Believe Me, this is Hypothetical


But what if you were offered some kind of a stock option equity sharing program. Would that do anything for you? (+3 points to the first person that @s me with the movie that quote is from WITHOUT Google.) Of course a stock option equity sharing program would do something for me! In this economy, HELL YES! Where do I sign? Sorry to lie to you again (I promise I won’t make a habit out of it), but you won’t find that here. What I can do for you is discuss other hypothetical situations.

You missed that article about how to properly stow your specs in your suit (lens faces in). You forgot to take your your sunglasses out of your back pocket (we’ve all done it so don’t deny it). You left your shades on the table at the restaurant (it could be worse; you could have been the dbag that left them on).

The end result is always the same, f@$#ed (I don’t support censorship, but we here at The Lure market to all audiences dammit!
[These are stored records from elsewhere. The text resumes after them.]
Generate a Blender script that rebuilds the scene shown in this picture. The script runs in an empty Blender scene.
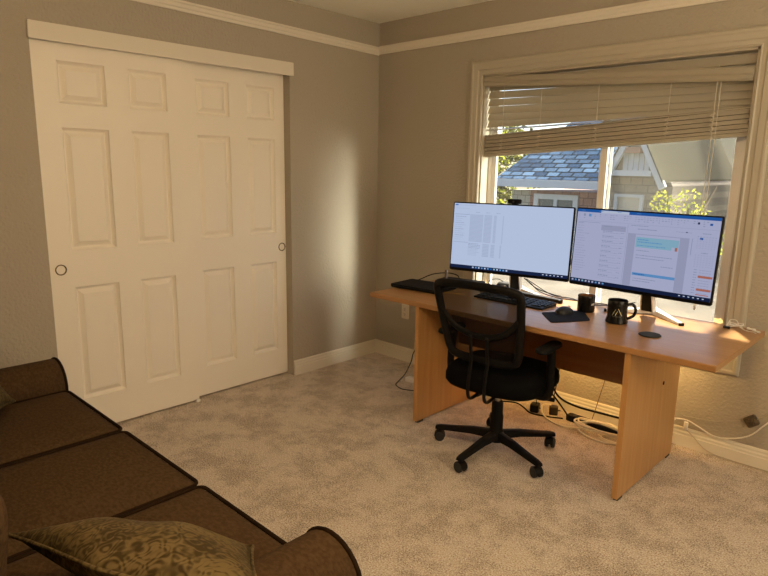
import bpy, bmesh, math, random
from mathutils import Vector, Matrix
random.seed(7)
PI = math.pi
S = bpy.context.scene
COL = S.collection

# ------------------------------------------------------------------ materials
def new_mat(name):
    m = bpy.data.materials.new(name); m.use_nodes = True
    nt = m.node_tree; nt.nodes.clear()
    out = nt.nodes.new('ShaderNodeOutputMaterial')
    return m, nt, out

def pmat(name, col, rough=0.5, metal=0.0, spec=0.5, var=0.0, vscale=8.0, bump=0.0, bscale=200.0, stretch=(1, 1, 1),
         col2=None, detail=3.0, coat=0.0, sheen=0.0, bdist=0.01, bstretch=(1, 1, 1)):
    """principled material: base colour with noise variation towards col2, and a noise bump"""
    m, nt, out = new_mat(name); N = nt.nodes; L = nt.links
    b = N.new('ShaderNodeBsdfPrincipled'); L.new(b.outputs[0], out.inputs[0])
    b.inputs['Roughness'].default_value = rough; b.inputs['Metallic'].default_value = metal
    b.inputs['Specular IOR Level'].default_value = spec
    b.inputs['Coat Weight'].default_value = coat
    b.inputs['Sheen Weight'].default_value = sheen
    b.inputs['Base Color'].default_value = (*col, 1)
    tc = N.new('ShaderNodeTexCoord')
    if var or col2:
        c2 = col2 or tuple(c * (1 - var) for c in col)
        mp = N.new('ShaderNodeMapping'); mp.inputs['Scale'].default_value = stretch
        L.new(tc.outputs['Object'], mp.inputs[0])
        nz = N.new('ShaderNodeTexNoise'); nz.inputs['Scale'].default_value = vscale; nz.inputs['Detail'].default_value = detail
        L.new(mp.outputs[0], nz.inputs['Vector'])
        rp = N.new('ShaderNodeValToRGB')
        rp.color_ramp.elements[0].position = 0.36; rp.color_ramp.elements[1].position = 0.64
        rp.color_ramp.elements[0].color = (*c2, 1); rp.color_ramp.elements[1].color = (*col, 1)
        L.new(nz.outputs[0], rp.inputs[0]); L.new(rp.outputs[0], b.inputs['Base Color'])
    if bump:
        mp2 = N.new('ShaderNodeMapping'); mp2.inputs['Scale'].default_value = bstretch
        L.new(tc.outputs['Object'], mp2.inputs[0])
        n2 = N.new('ShaderNodeTexNoise'); n2.inputs['Scale'].default_value = bscale; n2.inputs['Detail'].default_value = 3
        L.new(mp2.outputs[0], n2.inputs['Vector'])
        bp = N.new('ShaderNodeBump'); bp.inputs['Strength'].default_value = bump; bp.inputs['Distance'].default_value = bdist
        L.new(n2.outputs[0], bp.inputs['Height']); L.new(bp.outputs[0], b.inputs['Normal'])
    return m

def emat(name, col, strength=1.0):
    m, nt, out = new_mat(name)
    e = nt.nodes.new('ShaderNodeEmission'); e.inputs[0].default_value = (*col, 1); e.inputs[1].default_value = strength
    nt.links.new(e.outputs[0], out.inputs[0]); return m

def carpet_mat():
    m, nt, out = new_mat('carpet'); N = nt.nodes; L = nt.links
    b = N.new('ShaderNodeBsdfPrincipled'); L.new(b.outputs[0], out.inputs[0])
    b.inputs['Roughness'].default_value = 0.95; b.inputs['Specular IOR Level'].default_value = 0.1
    tc = N.new('ShaderNodeTexCoord')
    big = N.new('ShaderNodeTexNoise'); big.inputs['Scale'].default_value = 5.0; big.inputs['Detail'].default_value = 9
    big.inputs['Roughness'].default_value = 0.74; big.inputs['Distortion'].default_value = 0.10
    L.new(tc.outputs['Object'], big.inputs['Vector'])
    r1 = N.new('ShaderNodeValToRGB'); r1.color_ramp.elements[0].position = 0.42; r1.color_ramp.elements[1].position = 0.55
    r1.color_ramp.elements[0].color = (0.485, 0.415, 0.345, 1); r1.color_ramp.elements[1].color = (0.675, 0.590, 0.505, 1)  # pile shading put into the colour as random lighter and darker mottling
    L.new(big.outputs[0], r1.inputs[0])
    fine = N.new('ShaderNodeTexNoise'); fine.inputs['Scale'].default_value = 165; fine.inputs['Detail'].default_value = 5
    L.new(tc.outputs['Object'], fine.inputs['Vector'])
    mx = N.new('ShaderNodeMix'); mx.data_type = 'RGBA'; mx.blend_type = 'OVERLAY'; mx.inputs[0].default_value = 0.95
    fr = N.new('ShaderNodeMapRange'); fr.inputs['From Min'].default_value = .30; fr.inputs['From Max'].default_value = .70; fr.inputs['To Min'].default_value = .12; fr.inputs['To Max'].default_value = .88
    L.new(fine.outputs[0], fr.inputs['Value']); L.new(r1.outputs[0], mx.inputs[6]); L.new(fr.outputs[0], mx.inputs[7]); L.new(mx.outputs[2], b.inputs['Base Color'])
    med = N.new('ShaderNodeTexNoise'); med.inputs['Scale'].default_value = 26; med.inputs['Detail'].default_value = 4
    L.new(tc.outputs['Object'], med.inputs['Vector'])
    ad = N.new('ShaderNodeMath'); ad.operation = 'MULTIPLY_ADD'; ad.inputs[1].default_value = 0.9
    L.new(med.outputs[0], ad.inputs[0]); L.new(fine.outputs[0], ad.inputs[2])
    bp = N.new('ShaderNodeBump'); bp.inputs['Strength'].default_value = 0.75; bp.inputs['Distance'].default_value = 0.014
    L.new(ad.outputs[0], bp.inputs['Height']); L.new(bp.outputs[0], b.inputs['Normal'])
    return m

def wood_mat(name, c1, c2, axis, rough=0.33):
    m, nt, out = new_mat(name); N = nt.nodes; L = nt.links
    b = N.new('ShaderNodeBsdfPrincipled'); L.new(b.outputs[0], out.inputs[0])
    b.inputs['Roughness'].default_value = rough; b.inputs['Specular IOR Level'].default_value = 0.45
    tc = N.new('ShaderNodeTexCoord'); mp = N.new('ShaderNodeMapping')
    sc = [22, 22, 22]; sc[axis] = 1.3; mp.inputs['Scale'].default_value = sc
    L.new(tc.outputs['Object'], mp.inputs[0])
    nz = N.new('ShaderNodeTexNoise'); nz.inputs['Scale'].default_value = 1.6; nz.inputs['Detail'].default_value = 6
    L.new(mp.outputs[0], nz.inputs['Vector'])
    rp = N.new('ShaderNodeValToRGB'); rp.color_ramp.elements[0].position = 0.3; rp.color_ramp.elements[1].position = 0.7
    rp.color_ramp.elements[0].color = (*c2, 1); rp.color_ramp.elements[1].color = (*c1, 1)
    L.new(nz.outputs[0], rp.inputs[0]); L.new(rp.outputs[0], b.inputs['Base Color'])
    return m

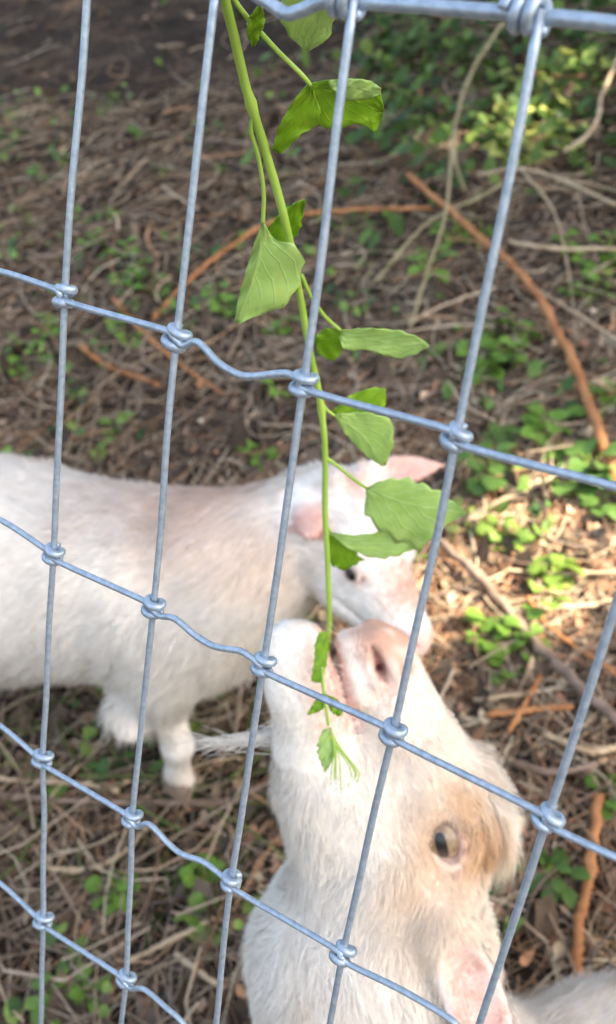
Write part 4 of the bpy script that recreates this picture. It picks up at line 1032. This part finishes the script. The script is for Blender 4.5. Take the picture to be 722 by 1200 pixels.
# ------------------------------------------------------------ unseen trees added to shade the bank (out of frame)
def tree(loc, crown_c, crown_r, nleaf, label, gaps, seed, size=.085):
    r = np.random.default_rng(seed); loc = np.array([loc[0], loc[1], ground_z(loc[0], loc[1]) - .05]); cc = np.array(crown_c, float)
    root = empty('tree', loc, label, 'tree'); V = []; F = []; b = 0
    def add(p, r0, r1, s=8):
        nonlocal b
        path = smooth_line(p, 5); v, f = tube_vf(path, np.linspace(r0, r1, len(path)), s, b); V.append(v); F.extend(f); b += len(v)
    fork = loc * .35 + cc * .65; add([loc, loc * .7 + cc * .3 + [.1, -.1, .3], fork, cc + [0, 0, crown_r[2] * .4]], .16, .05, 12)
    limbs = []
    for k in range(14):
        for _ in range(60):
            d = nrm(r.normal(0, 1, 3) * [1, 1, .7] + [0, 0, .2]); e = cc + d * np.array(crown_r) * r.uniform(.6, .9); s0 = fork + (cc - fork) * r.uniform(0, .8)
            q = np.linspace(s0, e, 20); sd0 = np.array(SUN_DIR)
            if all(np.linalg.norm((q - g) - ((q - g) @ sd0)[:, None] * sd0, axis=1).min() > gr * 1.5 + .15 for g, gr in gaps): break
        else: continue
        add([s0, (s0 + e) / 2 + r.normal(0, .15, 3), e], .045, .012, 6); limbs.append(e)
    link('trunk', mesh('trunk', np.concatenate(V), F, M['treebark']), root)
    # leaf clumps
    nc = 170; cl = r.normal(0, 1, (nc, 3)); cl /= np.linalg.norm(cl, axis=1)[:, None]; cl = cc + cl * np.array(crown_r) * (r.random((nc, 1)) ** .45)
    ci = r.integers(0, nc, nleaf); p = cl[ci] + r.normal(0, .26, (nleaf, 3))
    sd = np.array(SUN_DIR)
    for g, gr in gaps:                                    # leaves left out of the crown to shape the sun spots
        q = p - g; q = q - (q @ sd)[:, None] * sd; dd = np.linalg.norm(q, axis=1)
        p = p[dd > gr * (1 + .35 * np.sin(np.arctan2(q[:, 1], q[:, 0]) * 3 + 1)) ]
    n = len(p); a = r.normal(0, 1, (n, 3)); a /= np.linalg.norm(a, axis=1)[:, None]; bb = np.cross(a, r.normal(0, 1, (n, 3))); bb /= np.linalg.norm(bb, axis=1)[:, None]
    s = size * r.uniform(.7, 1.3, (n, 1)); nn = np.cross(a, bb)
    Vv = np.stack([p - a * s, p + bb * s * .5 + nn * s * .1, p + a * s, p - bb * s * .5 + nn * s * .1], 1).reshape(-1, 3); i = np.arange(n) * 4
    ob = link('crown', mesh('crown', Vv, np.stack([i, i + 1, i + 2, i + 3], 1), M['treeleaf']), root); ob['kind'] = 'stuff'
gap1 = G(648, 672); gap2 = G(615, 150); gap3 = G(690, 560)
SD = np.array(SUN_DIR)
tree((5.6, 2.2), np.array([-1.2, 2.0, .9]) + SD * 6.2, (3.6, 3.6, 1.7), 30000, 'unseen leafy tree added right of the fence to shade the goats', [(gap1, .17), (G(700, 700), .12), (G(570, 650), .06), (gap2, .16), (G(650, 110), .10)], 5)
tree((-1.5, 7.6), (-1.8, 5.2, 4.9), (3.8, 2.6, 1.5), 26000, 'unseen leafy tree added up the bank to darken its upper part', [], 6)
Oops.) up sunglasses. How are you going to get buy without the ability to block out the harmful rays from the sun? More importantly, how will you get buy without the ability to look cool? Or change your appearance to evade authority figures? The solution is really quite simple. In case you didn’t Sherlock Holmes my use of homophones, you buy, buy, buy.  Get more than one pair of sunglasses. Hell, get three. Or five. Who cares if they are EXACTLY the same if you like them? No one has to know.
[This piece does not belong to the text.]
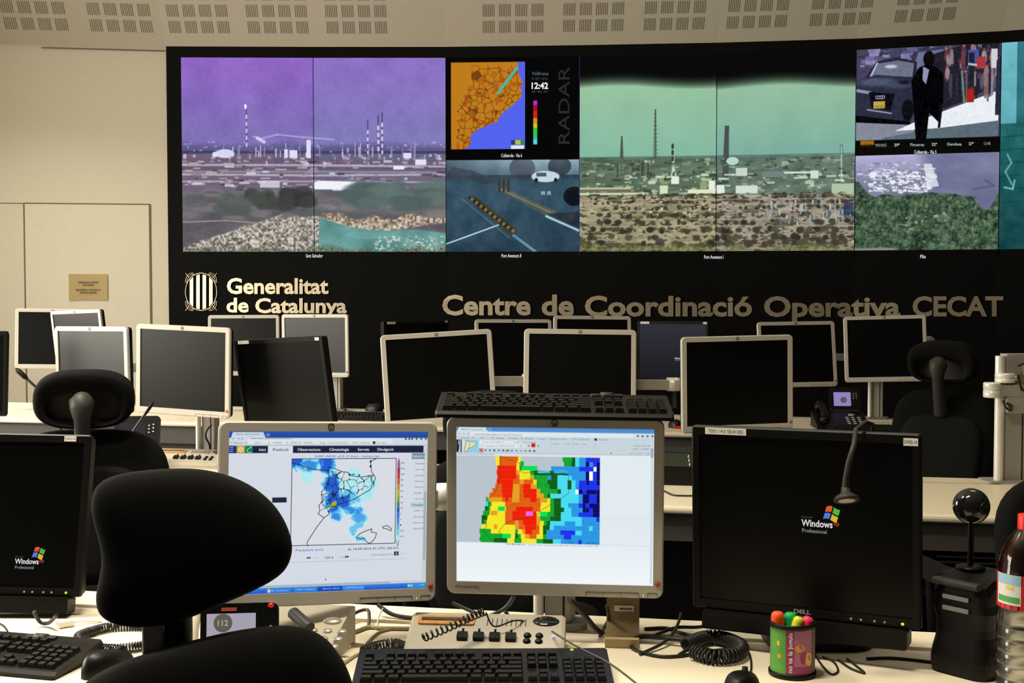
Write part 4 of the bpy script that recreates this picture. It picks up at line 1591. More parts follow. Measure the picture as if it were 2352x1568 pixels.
ph.line(q([(560, 850), (600, 825), (650, 820)]), 1.8, mk, .45)
ph.rect(0, 812, 1372, 816, (206, 216, 222))


def pu(x, y, W, H, sw, sh, zc):
    return -sw / 2 + sw * x / W, zc + sh / 2 - sh * y / H


# ------------------------------------------------------------------ closest row
m1, s1 = monitor('D', (-1.090, 2.664, .949, -1.0, -10.7, 1.1), 'black monitor cut by the picture edge, with a soundbar and a coloured flag logo', led='green', stand=True)
link('soundbar', cached('sb', soundbar), m1)
xp_logo(m1, s1, .092, -.103, 1.1)
sticker(m1, .158, DLH / 2 - .009, .025, .011, 'DWG-10')

m2, s2 = monitor('H', (-.340, 2.381, .999, 18.3, -4.4, 2.1), 'lit silver monitor showing a weather page with a blue rain chart, beside the big headrest', led='amber')
pgo = link('page', scr_mesh(pg, HSW, HSH, HZC), s2)
mb = MB()
TX = [('Inici', 232, 152, 22, 0, 50), ('Predicció', 338, 153, 24, 1, 122), ('Observacions', 530, 152, 22, 0, 180), ('Climatologia', 780, 152, 22, 0, 158), ('Serveis', 1008, 152, 22, 0, 92), ('Divulgació', 1168, 152, 22, 0, 132),
      ('WRF-ARW v3.5 (3 km) - meteo.cat', 664, 203, 17, 2, 522), ('Precipitació (mm)', 530, 932, 19, 2, 214), ('dc 14-09-2016 01 UTC (00-01)', 942, 934, 17, 1, 408), ('+25 h', 756, 996, 18, 1, 70), ('<1h', 876, 993, 12, 3, 36), ('<<', 668, 992, 10, 3, 24), ('Inici simulació (TU)', 1134, 982, 15, 3, 170), ('0', 1329, 979, 16, 0, 12),
      ('www.meteo.cat/prediccio/models/wrf', 162, 60, 15, 3, 330), ('Meteocat - Model atmosfèric', 56, 28, 13, 3, 180), ('x', 252, 27, 11, 3, 12),
      ('Aplicaciones', 36, 93, 11, 3, 78), ('CECAT', 196, 93, 11, 3, 52), ('INTERNET', 338, 93, 11, 3, 72), ('CONSELL', 470, 93, 11, 3, 60), ('PERSONAL', 578, 93, 11, 3, 74), ('Google', 704, 93, 11, 3, 44), ('alConsultor (Intranet)', 786, 93, 11, 3, 140), ('WTSI - Transporte', 962, 93, 11, 3, 140), ('Libro Visitantes', 1160, 93, 11, 3, 80),
      ('Selecció d', 1460, 205, 17, 0, 96), ('Temperatu', 1482, 262, 15, 3, 76), ('Vent i ratx', 1480, 310, 15, 3, 78), ('Línies de c', 1478, 357, 15, 3, 80), ('Línies de r', 1476, 404, 15, 3, 82), ('Línies de d', 1476, 450, 15, 3, 82), ('Neu/gel', 1474, 498, 15, 3, 60), ('Cota de ne', 1474, 545, 15, 3, 84), ('< Precipitac', 1452, 594, 15, 1, 104), ('CAPE / LI', 1472, 640, 15, 3, 78), ('Núvols bai', 1472, 688, 15, 3, 84), ('Núvols mit', 1470, 735, 15, 3, 84), ('Núvols alt', 1470, 782, 15, 3, 84),
      ('El temps', 346, 1235, 11, 4, 130), ('FTSI - Telefon', 545, 1234, 11, 4, 130), ('Meteocat - Model', 748, 1233, 11, 4, 130), ('METEORIG Condic', 936, 1232, 11, 4, 130), ('12:42', 1528, 1230, 12, 4, 40), ('<  >', 22, 62, 13, 1, 62), ('C', 94, 62, 14, 1, 15)]
for k, t in enumerate(('200', '150', '100', '80', '60', '50', '30', '20', '10', '5', '2', '1', '0.5', '0.1')):
    TX.append((t, 1362, 256 + k * 45, 12, 1, 10 + 10 * (len(t) - 1)))
for t, x, y, h, c, w in TX:
    X, Z = pu(x, y, 1580, 1250, HSW, HSH, HZC)
    put_text(mb, t, X, Z, h / 1250 * HSH, .0030, c, 'l', .01, w / 1580 * HSW)
mb.obj('page_print', [glow('print_pale', (214, 222, 232)), glow('print_dark', (40, 46, 62)), glow('print_blue', (92, 98, 196)), glow('print_grey', (120, 128, 140)), glow('print_sky', (150, 190, 240))], s2)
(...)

So what’s with the pictures if this is just purely a rant about getting more pairs of sunglasses? What if you like to rock Armani sunglasses (you are a braver man than I)? It is not exactly “cost-effective” to buy more than one pair of Armani sunglasses. I’m going to go all “guy at the church who promised you he could find you Christian music regardless of what you were into” on you. Look at those two pairs of glasses and tell me which one is Armani. The pair on the top costs $200. The pair on the bottom costs $200. For SEVEN pairs. You can wear a different pair of the same glasses every day of the week. There wouldn’t be much point, but you could it if you were so inclined. The first time I wore my IS Design Royal shades my buddy’s exact words were “Dude, you didn’t take me with when you went to buy Armani glasses?” The prosecution rests.

-Ben (@CobaltInfinity)


2 responses to “Believe Me, this is Hypothetical

  1. office space.

  2. Cobalt Infinity

    Damnit! You had that before I even finished editing the picture layout!

    I hereby officially award you +3 points.

    Unless you cheated. In that case, I award you no points and may God have mercy on your soul.